A growing organisation brings a number of challenges for leaders. However, safety doesn’t always evolve with the rest of the business.
As a company scales upwards, so do the various challenges it faces. This is particularly true in the case of safety systems and processes that may not be as effective when exposed to rising head counts or different work in new markets. Partner at K&L Gates John Makris talked me through why times of expansions are so challenging and what leaders can do to ensure safety processes scale and evolve with the rest of the business.
John Makris is an expert in the field of WHS in Australia and understands the relationship between a leader’s desire to run a safe and growing business and the compliance and regulatory concerns they must adhere to. In his eyes, there are two broad reasons why times of growth can highlight an organisation’s weaknesses.
In some cases, leaders will assume that existing safety processes will scale as more people are added or as the size of jobs increases. In others, growth may send the business in a new direction to jobs or markets they aren’t prepared for from a safety perspective.
When a business is growing, it’s easy to get caught up in purely financial or HR concerns. It’s understandable in the sense that growth is predicated on financial success and they need more people to achieve this, but leaders have to ask themselves what these changes mean for the way the business operates.
“What people don’t really step back and think about is “what’s the risk profile of my business as it grows?” John said. “They might look at the financial and HR challenges, but does the risk profile change? I think that’s where people get stuck.”
For leaders, it’s about being aware of whether or not there has been a fundamental change in the way their business operates. It could be anything from taking on projects in remote locations to buying new machinery that some employees aren’t used to, both of which can add new levels of risk to operations.
Are your employees prepared to learn about new equipment or machinery?
One of the most important things to keep in mind, according to John, is that these are questions that need to be asked proactively. Instead of growing and then thinking about what this new scale means for safety, leaders should map out their growth target and consider the safety implications before they get there.
Another common theme that can be applied to rapidly growing businesses is that the pressure that comes with tighter deadlines for bigger jobs can be distracting, consequently drawing attention away from training and risk assessment. John doesn’t believe this should be the case, and leaders need to keep up with evolving risks without losing momentum in the business.

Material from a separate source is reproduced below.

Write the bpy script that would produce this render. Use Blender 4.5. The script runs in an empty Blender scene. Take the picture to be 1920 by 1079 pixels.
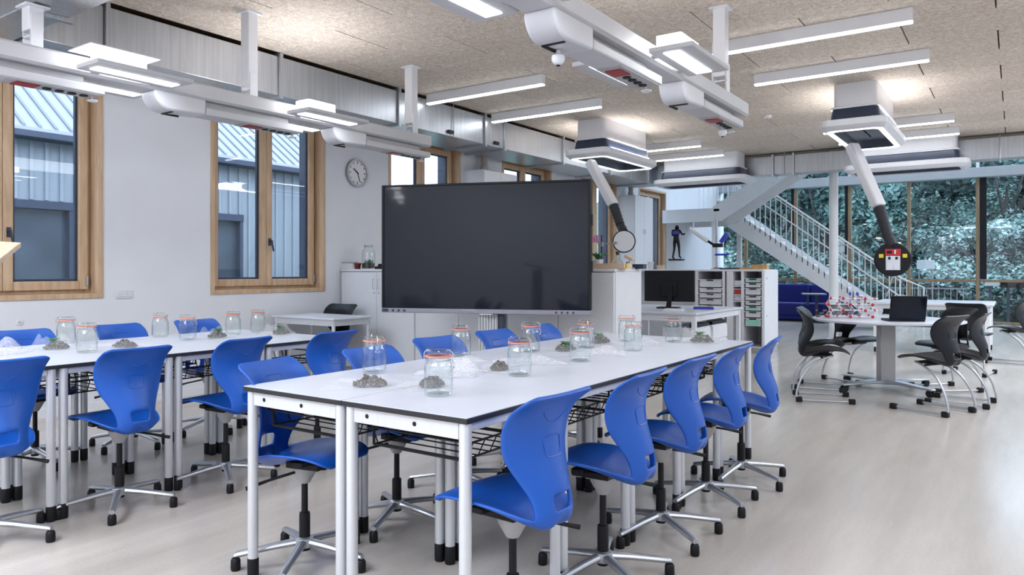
import bpy, bmesh, math, random
from mathutils import Vector, Matrix
random.seed(7)
PI = math.pi
C = bpy.context.scene.collection
SC = bpy.context.scene

# ------------------------------------------------------------------ camera, world, lights, exposure
FPX = 1371.0
YAW = math.atan(945 / FPX)
cam_d = bpy.data.cameras.new('camera'); cam = bpy.data.objects.new('camera', cam_d); C.objects.link(cam)
cam.location = (0, 0, 1.22); cam.rotation_euler = (PI / 2, 0, YAW)
cam_d.sensor_width = 36; cam_d.lens = FPX / 1920 * 36; cam_d.shift_y = -32.5 / 1920; cam_d.clip_end = 300
SC.camera = cam

W = bpy.data.worlds.new('world'); SC.world = W; W.use_nodes = True
bgn = W.node_tree.nodes['Background']
bgn.inputs[0].default_value = (0.66, 0.81, 1.0, 1); bgn.inputs[1].default_value = 2.5

SC.view_settings.view_transform = 'Standard'
try: SC.view_settings.look = 'None'
except Exception: pass
SC.view_settings.gamma = 1.0; SC.view_settings.use_curve_mapping = False
SC.view_settings.exposure = 1.27
cy = SC.cycles
cy.max_bounces = 8; cy.diffuse_bounces = 4; cy.glossy_bounces = 4; cy.transmission_bounces = 6
cy.transparent_max_bounces = 32; cy.use_denoising = True; cy.sample_clamp_indirect = 6
cy.caustics_reflective = False; cy.caustics_refractive = False

LAMP_E = 7.0      # diffusers of the ceiling and rail lamps
UP_E = 10.0         # uplight boxes; lit look of their white housing put in as glow
def area(name, loc, sx, sy, power, rot=(0, 0, 0), col=(0.83, 0.905, 1.0)):
    d = bpy.data.lights.new(name, 'AREA'); d.shape = 'RECTANGLE'; d.size = sx; d.size_y = sy; d.energy = power; d.color = col
    o = bpy.data.objects.new(name, d); C.objects.link(o); o.location = loc; o.rotation_euler = rot
    return o
# unseen fill lights added to brighten the bays beside and behind the viewer
area('bay_fill', (1.9, 1.5, 3.22), 1.65, 3.0, 45)
area('bay_fill', (1.9, 6.5, 3.22), 1.65, 3.0, 60)
area('bay_fill', (1.9, 11.0, 3.22), 1.65, 2.0, 110)
area('hall_fill', (-1.5, 16.9, 6.5), 5.0, 3.0, 70, col=(0.75, 0.87, 1.0))  # unseen fill light added to brighten the stair hall
area('bay_fill', (-1.9, -1.6, 3.22), 3.5, 1.5, 100)
area('bay_fill', (-4.0, -0.6, 3.22), 1.6, 1.5, 70)

# ------------------------------------------------------------------ materials
def mat(name, col, rough=0.5, metal=0.0, noise=0.0, nscale=20.0, bump=0.0, bscale=60.0, spec=0.5, coat=0.0, stretch=None, emit=None, sss=0):
    m = bpy.data.materials.new(name); m.use_nodes = True
    nt = m.node_tree; b = nt.nodes['Principled BSDF']
    b.inputs['Base Color'].default_value = (*col, 1); b.inputs['Roughness'].default_value = rough
    b.inputs['Metallic'].default_value = metal; b.inputs['Specular IOR Level'].default_value = spec
    b.inputs['Coat Weight'].default_value = coat
    if emit:
        b.inputs['Emission Color'].default_value = (*emit[0], 1); b.inputs['Emission Strength'].default_value = emit[1]
    tc = None
    if noise or bump:
        tc = nt.nodes.new('ShaderNodeTexCoord'); mp = nt.nodes.new('ShaderNodeMapping')
        nt.links.new(tc.outputs['Object'], mp.inputs[0])
        if stretch: mp.inputs['Scale'].default_value = stretch
    if noise:
        n = nt.nodes.new('ShaderNodeTexNoise'); n.inputs['Scale'].default_value = nscale; n.inputs['Detail'].default_value = 5
        nt.links.new(mp.outputs[0], n.inputs['Vector'])
        r = nt.nodes.new('ShaderNodeValToRGB')
        r.color_ramp.elements[0].position = 0.3; r.color_ramp.elements[1].position = 0.7
        r.color_ramp.elements[0].color = (*[max(0, c * (1 - noise)) for c in col], 1)
        r.color_ramp.elements[1].color = (*[min(1, c * (1 + noise)) for c in col], 1)
        nt.links.new(n.outputs['Fac'], r.inputs[0]); nt.links.new(r.outputs[0], b.inputs['Base Color'])
    if bump:
        n2 = nt.nodes.new('ShaderNodeTexNoise'); n2.inputs['Scale'].default_value = bscale; n2.inputs['Detail'].default_value = 3
        nt.links.new(mp.outputs[0], n2.inputs['Vector'])
        bp = nt.nodes.new('ShaderNodeBump'); bp.inputs['Strength'].default_value = bump; bp.inputs['Distance'].default_value = 0.01
        nt.links.new(n2.outputs['Fac'], bp.inputs['Height']); nt.links.new(bp.outputs[0], b.inputs['Normal'])
    return m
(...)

“Risk assessment is about identifying changes in a workplace,” John says. “Stop, think about it, reassess it and then keep going.”
This is where consultation with workers is important as well, helping leaders to better understand the changes that are occurring in their businesses and how they can account for them without impeding the ability to meet deadlines or milestones.
The idea that compliance on its own leads an organisation’s approach to safety is thankfully being drowned out by the more human-centric view of what it takes to be safe and why we do it. In Western Australia and other states, laws such as those that focus on director’s liability are bridging the gap between regulation and this new focus. However, some cases that have been through the courts have seen individual directors found liable for incidents that have resulted in fatalities.
“What it’s really about is saying we want your business to have the right systems and processes, and then what we want the key decision makers to do is just review them off and make sure that they’re working,” John explains.
Leaders need to be role models for the rest of the business.
“It’s designed to say that these people, because they’re decision makers, have influence and control over what the business does, and we want those at the top to make sure that happens and be the role models for the rest of the business.”
Regulators are changing the way they talk about safety and how they engage with senior leadership teams in businesses as well. They’re acknowledging that there has to be a link between the laws they enforce and the concept of safety as a cultural influence in a business.
“[Regulators] still have to enforce the laws but they really want to talk to key decision makers and directors about their organisations’ processes, culture and behaviours within them”.
The desire to create partnerships such as this will ideally help leaders develop a greater understanding of their responsibility in terms of health and safety processes. It’s not just about reducing their liability, but instead creating a realisation of how growth affects much more than just the bottom line.